I joined the OneRace Movement as the Director of Groups and Mobilization in January 2020 to work under Josh Clemons as the Director of Groups and Mobilization, as my heart and passion has always been to do this work on the street level. Conferences and marches are beautiful and good, but if we’re not pursuing the new humanity in the norm of life, the structures will still be there and never change.
Then everything became real on a whole different level on May 14th, 2022. I couldn't believe what I was looking at as I sat on the steps in my house in Atlanta, GA. My second cousin, Peyton Gerndon had just driven to Buffalo, NY and shot and killed 10 black people who bear the image of God. He’s a distant cousin that I’ve never met, but we're still connected through family and culture. I had just gotten back from a trip called the “Sankofa Journey.” It was a trip that went from Birmingham to Montgomery, to Selma, to Jackson, MS, to Sumner, MS where Emmit Till was murdered and ended in Memphis, TN where Dr. Martin Luther King Jr. was murdered. In four days I witnessed the worst of what white supremacy had done and then it happened again, and this time in my own culture and my own family.
I was sick and my heart broke for the families in Buffalo.
The days following that incident I had a hard time getting my bearings because of the journey that I have been on since 2007 and getting exposed to racism and God’s call for his body to be unified. I had been giving my life to doing the exact opposite of what my second cousin had just done. Peyton Gerndon had been shaped by a culture of white supremacy that led him to such an atrocious act.
My culture did this. Our culture did this. A culture of comfort and lack of compassion from the white church allowed this to happen.
It’s always been my heart to equip people to read the Scriptures through the lens of racial reconciliation, pray deeply about the demonic forces of racism in our city, read books written by leaders of color that dive deep into the history of our country and church, and make small, spirit-led, intentionally organic steps towards being the church God intends it to be.
I get asked a lot as a white man, why do you do this when you don’t have to? First, it is God's heart. It’s his heart that his body here on earth is one and we are not, as Jemar Tisby’s The Color of Compromise documents well. This is modeled in Jesus’ prayer in John 17 and manifested in the book of Acts, where we see what happened as a result of the Gospel changing people’s hearts.
Second, God has hard wired me for diversity. I have loved seeing things from a different perspective. I have close friends of color who I have given them permission to point out my cultural blindspots of whiteness. I really value what other people teach me from the way they’ve walked with Jesus and read the Scriptures. God’s redeeming all of creation to what’s revealed in Revelation 7 as, “and there before me was a great multitude that no one could count, from every nation, tribe, people and language, standing before eat throne and in from of the Lamb.” Jesus taught his disciples to pray, “Your kingdom come, your will be done, on earth as it is in heaven.” God wants us to live his future reality here and now.

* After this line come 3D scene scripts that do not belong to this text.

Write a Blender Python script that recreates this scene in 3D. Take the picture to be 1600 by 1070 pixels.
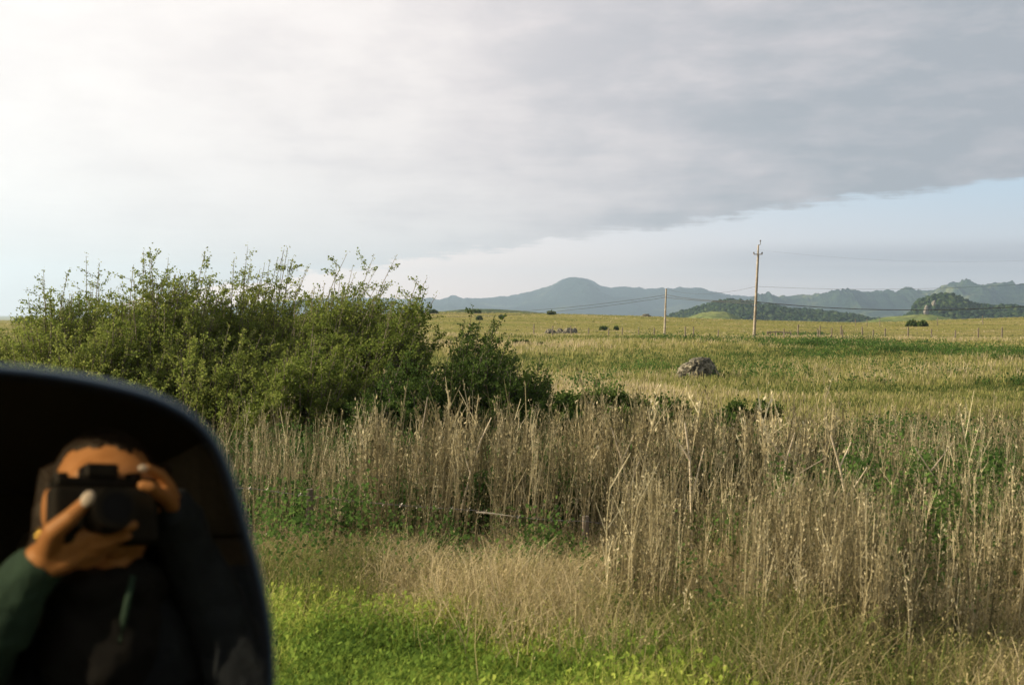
import bpy, bmesh, math
import numpy as np
from mathutils import Vector, Matrix, Euler

for o in list(bpy.data.objects):
    bpy.data.objects.remove(o)
S = bpy.context.scene
COL = S.collection
R = math.radians

# ------------------------------------------------------------------ camera
CZ = 1.75                       # eye height above the road
PITCH, ROLL = -1.47, -0.4
FPX = 1555.0
cd = bpy.data.cameras.new('camera'); cam = bpy.data.objects.new('camera', cd); COL.objects.link(cam)
cam.location = (0, 0, CZ)
cam.rotation_euler = (Matrix.Rotation(R(90 + PITCH), 4, 'X') @ Matrix.Rotation(R(-ROLL), 4, 'Z')).to_euler()
cd.sensor_width = 36; cd.lens = 36 * FPX / 1600
cd.clip_start = 0.002; cd.clip_end = 60000
cd.dof.use_dof = True; cd.dof.focus_distance = 40; cd.dof.aperture_fstop = 4.2
S.camera = cam
CR = np.array(cam.rotation_euler.to_matrix())
C0 = np.array([0, 0, CZ])

# ------------------------------------------------------------------ sun and sky
SUN_AZ, SUN_EL = -82.0, 23.0     # azimuth from +Y (negative = left of the view)
sd = np.array([math.sin(R(SUN_AZ)) * math.cos(R(SUN_EL)), math.cos(R(SUN_AZ)) * math.cos(R(SUN_EL)), math.sin(R(SUN_EL))])
sl = bpy.data.lights.new('sun', 'SUN'); sun = bpy.data.objects.new('sun', sl); COL.objects.link(sun)
sl.energy = 5.0; sl.angle = R(0.6); sl.color = (1.0, 0.85, 0.62)
sun.rotation_euler = Vector(sd).to_track_quat('Z', 'Y').to_euler()
sun.location = (0, 0, 50)

W = bpy.data.worlds.new('World'); S.world = W; W.use_nodes = True
nt = W.node_tree; N = nt.nodes; L = nt.links; N.clear()
def nd(t, **kw):
    n = N.new(t)
    for k, v in kw.items(): setattr(n, k, v)
    return n
def mth(op, a, b=None, c=None, clamp=False):
    n = N.new('ShaderNodeMath'); n.operation = op; n.use_clamp = clamp
    for i, v in enumerate((a, b, c)):
        if v is None: continue
        if isinstance(v, (int, float)): n.inputs[i].default_value = v
        else: L.new(v, n.inputs[i])
    return n.outputs[0]
def sstep(v, a, b):
    n = N.new('ShaderNodeMapRange'); n.interpolation_type = 'SMOOTHSTEP'
    L.new(v, n.inputs[0]); n.inputs[1].default_value = a; n.inputs[2].default_value = b
    return n.outputs[0]
def mixc(f, a, b):
    n = N.new('ShaderNodeMix'); n.data_type = 'RGBA'
    if isinstance(f, (int, float)): n.inputs[0].default_value = f
    else: L.new(f, n.inputs[0])
    for i, v in ((6, a), (7, b)):
        if isinstance(v, tuple): n.inputs[i].default_value = (*v, 1)
        else: L.new(v, n.inputs[i])
    return n.outputs[2]
sky = nd('ShaderNodeTexSky', sky_type='NISHITA', sun_disc=False)
sky.sun_elevation = R(SUN_EL); sky.sun_rotation = R(SUN_AZ); sky.air_density = 1.0; sky.dust_density = 1.5; sky.ozone_density = 1.2
tc = nd('ShaderNodeTexCoord'); sx = nd('ShaderNodeSeparateXYZ'); L.new(tc.outputs['Generated'], sx.inputs[0])
X, Y, Z = sx.outputs
zc = mth('MAXIMUM', Z, 0.012)
U = mth('DIVIDE', X, zc); V = mth('DIVIDE', Y, zc)
cb = nd('ShaderNodeCombineXYZ'); L.new(U, cb.inputs[0]); L.new(V, cb.inputs[1])
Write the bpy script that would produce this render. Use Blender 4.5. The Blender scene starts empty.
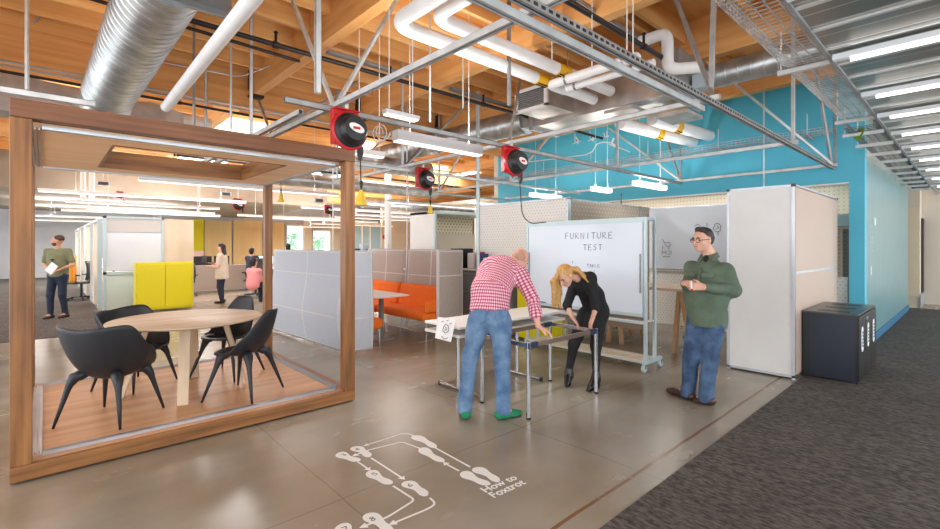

Third, I firmly believe I am the one laying half-dead in the middle of the ditch in Luke 10, in need of Jesus. This was the point of Jesus sharing the story of the good Samaritan, pointing out the rich young ruler’s need for a savior. Being shaped by the majority culture to have all of the answers has made me aware that the more I learn, the more I don’t know, particularly around race. It’s not that I don’t have certain knowledge of the Scriptures and theology, it’s just that I feel like I’ve only scratched the surface on the deep knowledge of God when it comes to race and culture. This is why I love to consult the majority white church on these issues and help them to see their blindspots when it comes to race, culture and class.
Fourth, I am a more complete and better follower of Jesus because I’ve been mentored and impacted by people who look nothing like me. I am a firm believer that in order to live out the fullness of God’s kingdom and live the vision of Revelation 7 here and now, we must be willing to be influenced by people of other races, cultures and classes. Reading Howard Thurman’s “Jesus and the Disinherited” in Seminary shaped me in deeply profound ways. Fifth, after being exposed to the racial history of our country and church back in 2006, as documented in the seminal book, Divided by Faith, I felt the Spirit lead me to move against the stream of racism that the church and culture swims in. This has been something we’ve committed our lives to by the grace of God.
It has been a journey out of my native culture into embracing the beauty of all cultures. When we remain in our own homogeneous units, we’re missing out on the beauty and diversity of the kingdom reflected in Revelation 7:9. It is my belief that this is what God is doing through the story of the Bible, uniting his body here on earth. I don’t believe that this is just my personal calling, but I believe that it’s what God is calling the whole church too, calling us into the fullness of all that he has for the church.
So why am I writing a book called Cultural Sanctification?
This is my letter to lovingly confront the white church that has been complicit in the culture of whiteness and white supremacy resulting in the mess we are currently in.
I want to center the black and brown church and their lived experiences in a culture of whiteness. We don’t need another book on reconciliation from a white man who’s never been traumatized by racism. Whiteness centers those in power and our feelings, insights and even how we interpret the Bible. But, the gospel tells a different story. Paul’s words in Philippians 2 is that if we are truly rooted in Christ, “We consider the interests of others more than our own.”
I so desperately want the white church to see the beauty and diversity of the bride of Christ and not remain in their own culture.
I want people to experience the peace and forgiveness of Christ as they see Christ’s kingdom lived out here and now on earth.
I want followers of Jesus to have the cultural humility to allow our brothers and sisters of color to lovingly point our our cultural blindspots, exactly like what Paul did to Peter in Antioch.
Welcome the journey of Cultural Sanctification. I hope you are blessed by what the Holy Spirit can do in your life as you open yourself to its leading.